De Teilhard de Chardin
Mon Univers, 25 mars 1924 in «OEuvres complètes», Seuil, Paris 1965, t. 9, pp. 90-92.
« Le Christ, d’abord, a éprouvé en lui le coeur humain individuel, celui qui fait notre torture et notre joie. Mais, en lui, il n’y a pas seulement un homme, – il y avait l’Homme ; non pas seulement l’Homme parfait, l’Homme idéal, – mais l’Homme total, celui qui rassemblait, au fond de sa conscience, la conscience de tous les hommes. A ce titre, il a dû passer par une expérience de l’universel.
Essayons de réunir en un seul Océan la masse de passions, d’attentes, de craintes, de peines, de bonheur, dont chaque homme représente une goutte. C’est dans cette mer immense que le Christ s’est plongé, jusqu’à l’absorber, par tous ses pores, tout entière. C’est cette mer tumultueuse qu’il a dérivée dans son coeur puissant, jusqu’à ce qu’il en ait dompté les vagues et les marées au rythme de sa vie à lui. – Voilà le sens de la vie ardente du Christ bienfaisant et priant.
Voilà le secret inabordable de son agonie.

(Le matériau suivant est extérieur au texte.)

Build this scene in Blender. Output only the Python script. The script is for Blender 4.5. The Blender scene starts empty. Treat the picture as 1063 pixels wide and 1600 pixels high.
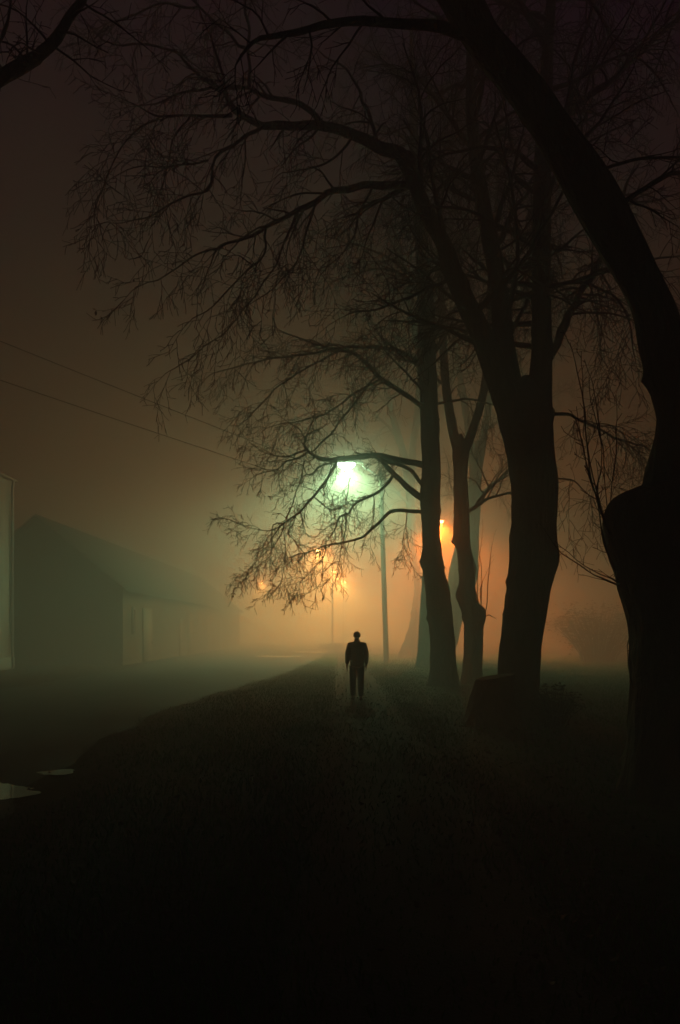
import bpy, bmesh, math, random
import numpy as np
from mathutils import Vector, noise, Matrix

random.seed(7)
rng = np.random.default_rng(7)
scene = bpy.context.scene
COL = scene.collection

# ------------------------------------------------------------------ camera
FPX, CX, HY, CAMZ = 1100.0, 531.5, 985.0, 1.7      # focal length in photo pixels, centre, horizon row, eye height
cd = bpy.data.cameras.new('camera')
cam = bpy.data.objects.new('camera', cd)
COL.objects.link(cam)
cam.location = (0, 0, CAMZ)
cam.rotation_euler = (math.radians(90), 0, 0)
cd.sensor_width = 36.0
cd.lens = 36.0 * FPX / 1600.0
cd.shift_y = (HY - 800.0) / 1600.0
cd.clip_start = 0.05
cd.clip_end = 2000
scene.camera = cam

# ------------------------------------------------------------------ world: night sky
w = bpy.data.worlds.new('World')
scene.world = w
w.use_nodes = True
nt = w.node_tree
nt.nodes.clear()
out = nt.nodes.new('ShaderNodeOutputWorld')
bg = nt.nodes.new('ShaderNodeBackground')
bg.inputs['Color'].default_value = (0.72, 0.02, 0.80, 1)
bg.inputs['Strength'].default_value = 0.018
nt.links.new(bg.outputs[0], out.inputs[0])

# ------------------------------------------------------------------ exposure, sampling
scene.view_settings.view_transform = 'Standard'
scene.view_settings.look = 'None'
scene.view_settings.exposure = -0.30
scene.view_settings.gamma = 1.0
cy = scene.cycles
cy.max_bounces = 5
cy.diffuse_bounces = 2
cy.glossy_bounces = 3
cy.transmission_bounces = 2
cy.volume_bounces = 1
cy.sample_clamp_indirect = 3.0
cy.use_adaptive_sampling = False
cy.use_denoising = True
try:
    cy.denoiser = 'OPENIMAGEDENOISE'
    cy.denoising_input_passes = 'RGB_ALBEDO_NORMAL'
    cy.denoising_prefilter = 'ACCURATE'
except Exception:
    pass

# lamp strengths (W) and fog
P_GREEN = 15000.0
P_ORANGE = 48000.0
C_GREEN = (0.55, 1.0, 0.47)
C_ORANGE = (1.0, 0.51, 0.11)
C_DEEP = (1.0, 0.18, 0.012)
C_SPILL = (1.0, 0.27, 0.045)
FOG_TOP = 21.5
FOG_DENSITY = 0.050
FOG_ANISO = 0.0
FOG_AUREOLE = 0.0018


# ------------------------------------------------------------------ helpers
def P(px, py, d):
    """point seen at photo pixel (px, py) at depth d metres."""
    return ((px - CX) * d / FPX, d, CAMZ - (py - HY) * d / FPX)


def tag(o, label=None, cat=None, group=None, kind=None):
    if label: o['label'] = label
    if cat: o['category'] = cat
    if group: o['group'] = group
    if kind: o['kind'] = kind
    return o


def empty(name, loc, label, cat, group=None, rz=0.0):
    o = bpy.data.objects.new(name, None)
    COL.objects.link(o)
    o.location = loc
    o.rotation_euler = (0, 0, rz)
    o.empty_display_size = 0.2
    return tag(o, label, cat, group)


def link(name, me, m, parent=None):
    """link a mesh; its vertices are in world space unless the parent is given, then relative to the parent."""
    o = bpy.data.objects.new(name, me)
    COL.objects.link(o)
    if m is not None and not me.materials:
        me.materials.append(m)
    if parent is not None:
        o.parent = parent
    return o


class MB:
    """collects tubes, boxes, quads; build() makes ONE mesh."""

    def __init__(s, origin=(0, 0, 0)):
        s.V, s.F4, s.F3, s.n = [], [], [], 0
        s.lines = {}
        s.o = np.array(origin, float)

    def add(s, verts, quads=(), tris=()):
        v = np.asarray(verts, float).reshape(-1, 3)
        s.V.append(v)
        if len(quads): s.F4.append(np.asarray(quads, int).reshape(-1, 4) + s.n)
        if len(tris): s.F3.append(np.asarray(tris, int).reshape(-1, 3) + s.n)
        s.n += len(v)

    def line(s, pts, radii, sides=4):
        s.lines.setdefault((len(pts), sides), []).append((pts, radii))

    def flush(s):
        for (n, k), L in s.lines.items():
            Pn = np.array([a for a, _ in L], float)
            R = np.array([b for _, b in L], float)
            m = len(L)
            T = np.empty_like(Pn)
            T[:, 1:-1] = Pn[:, 2:] - Pn[:, :-2]
            T[:, 0] = Pn[:, 1] - Pn[:, 0]
            T[:, -1] = Pn[:, -1] - Pn[:, -2]
            T /= np.linalg.norm(T, axis=2, keepdims=True) + 1e-9
            mean = np.abs(Pn[:, -1] - Pn[:, 0])
            ref = np.where((np.argmin(mean, axis=1)[:, None] == np.arange(3)[None]), 1.0, 0.0)
            U = np.cross(T, ref[:, None, :])
            U /= np.linalg.norm(U, axis=2, keepdims=True) + 1e-9
            W = np.cross(T, U)
            a = np.arange(k) * 2 * math.pi / k
            ring = (Pn[:, :, None, :] + R[:, :, None, None] * (U[:, :, None, :] * np.cos(a)[None, None, :, None] + W[:, :, None, :] * np.sin(a)[None, None, :, None]))
            verts = ring.reshape(-1, 3)
            i = np.arange(n - 1)[:, None]
            j = np.arange(k)[None]
            q = np.stack([i * k + j, i * k + (j + 1) % k, (i + 1) * k + (j + 1) % k, (i + 1) * k + j], -1).reshape(-1, 4)
            quads = (q[None] + (np.arange(m) * n * k)[:, None, None]).reshape(-1, 4)
            s.add(verts, quads)
            if k > 4:                                   # cap both ends
                for b in range(m):
                    for e in (0, n - 1):
                        base = b * n * k + e * k
                        c = Pn[b, e]
                        ids = np.arange(k)
                        vv = np.vstack([verts[base:base + k], c[None]])
                        s.add(vv, (), np.stack([ids, (ids + 1) % k, np.full(k, k)], -1))
        s.lines = {}

    def box(s, c, size, rz=0.0, rx=0.0):
        c = np.array(c, float)
        h = np.array(size, float) / 2
        v = np.array([[x, y, z] for x in (-1, 1) for y in (-1, 1) for z in (-1, 1)], float) * h
        if rx:
            cr, sr = math.cos(rx), math.sin(rx)
            v = v @ np.array([[1, 0, 0], [0, cr, sr], [0, -sr, cr]])
        if rz:
            cr, sr = math.cos(rz), math.sin(rz)
            v = v @ np.array([[cr, sr, 0], [-sr, cr, 0], [0, 0, 1]])
        s.add(v + c, [(0, 1, 3, 2), (4, 6, 7, 5), (0, 4, 5, 1), (2, 3, 7, 6), (0, 2, 6, 4), (1, 5, 7, 3)])

    def build(s, name, m, parent=None, smooth=False, bevel=0.0):
        s.flush()
        V = np.vstack(s.V) - s.o
        nq = sum(len(f) for f in s.F4)
        ntr = sum(len(f) for f in s.F3)
        me = bpy.data.meshes.new(name)
        me.vertices.add(len(V))
        me.vertices.foreach_set('co', V.ravel().astype(np.float32))
        idx = []
        if nq: idx.append(np.vstack(s.F4).ravel())
        if ntr: idx.append(np.vstack(s.F3).ravel())
        idx = np.concatenate(idx)
        starts = np.concatenate([np.arange(nq) * 4, nq * 4 + np.arange(ntr) * 3])
        me.loops.add(len(idx))
        me.loops.foreach_set('vertex_index', idx.astype(np.int32))
        me.polygons.add(nq + ntr)
        me.polygons.foreach_set('loop_start', starts.astype(np.int32))
        if smooth:
            me.polygons.foreach_set('use_smooth', np.ones(nq + ntr, bool))
        me.update(calc_edges=True)
        me.validate()
        o = link(name, me, m, parent)
        if bevel:
            b = o.modifiers.new('bevel', 'BEVEL')
            b.width = bevel
            b.segments = 2
        return o


def mat(name, col, rough=0.8, col2=None, scale=5.0, bump=0.0, bscale=None, stretch=(1, 1, 1), spec=0.3, detail=6.0, dist=0.05, metal=0.0):
    m = bpy.data.materials.new(name)
    m.use_nodes = True
    n = m.node_tree
    b = n.nodes['Principled BSDF']
    b.inputs['Roughness'].default_value = rough
    b.inputs['Specular IOR Level'].default_value = spec
    b.inputs['Metallic'].default_value = metal
    b.inputs['Base Color'].default_value = (*col, 1)
    tc = n.nodes.new('ShaderNodeTexCoord')
    mp = n.nodes.new('ShaderNodeMapping')
    mp.inputs['Scale'].default_value = stretch
    n.links.new(tc.outputs['Object'], mp.inputs[0])
    if col2:
        t = n.nodes.new('ShaderNodeTexNoise')
        t.inputs['Scale'].default_value = scale
        t.inputs['Detail'].default_value = detail
        n.links.new(mp.outputs[0], t.inputs['Vector'])
        r = n.nodes.new('ShaderNodeValToRGB')
        r.color_ramp.elements[0].position = 0.35
        r.color_ramp.elements[1].position = 0.68
        r.color_ramp.elements[0].color = (*col, 1)
        r.color_ramp.elements[1].color = (*col2, 1)
        n.links.new(t.outputs['Fac'], r.inputs[0])
        n.links.new(r.outputs[0], b.inputs['Base Color'])
    if bump:
        t2 = n.nodes.new('ShaderNodeTexNoise')
        t2.inputs['Scale'].default_value = bscale or scale * 3
        t2.inputs['Detail'].default_value = 8
        n.links.new(mp.outputs[0], t2.inputs['Vector'])
        bp = n.nodes.new('ShaderNodeBump')
        bp.inputs['Strength'].default_value = bump
        bp.inputs['Distance'].default_value = dist
        n.links.new(t2.outputs['Fac'], bp.inputs['Height'])
        n.links.new(bp.outputs[0], b.inputs['Normal'])
    return m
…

Et voilà aussi la vertu incomparable de sa mort en Croix. (…) Et alors le Christ est ressuscité. – La Résurrection (…) est un «tremendous» événement cosmique. Elle marque la prise de possession effective, par le Christ, de ses fonctions de Centre universel. Jusque-là, il était partout comme une âme qui péniblement rassemble ses éléments embryonnaires. Maintenant il rayonne sur tout l’Univers comme une conscience et une activité maîtresses d’elles-mêmes.»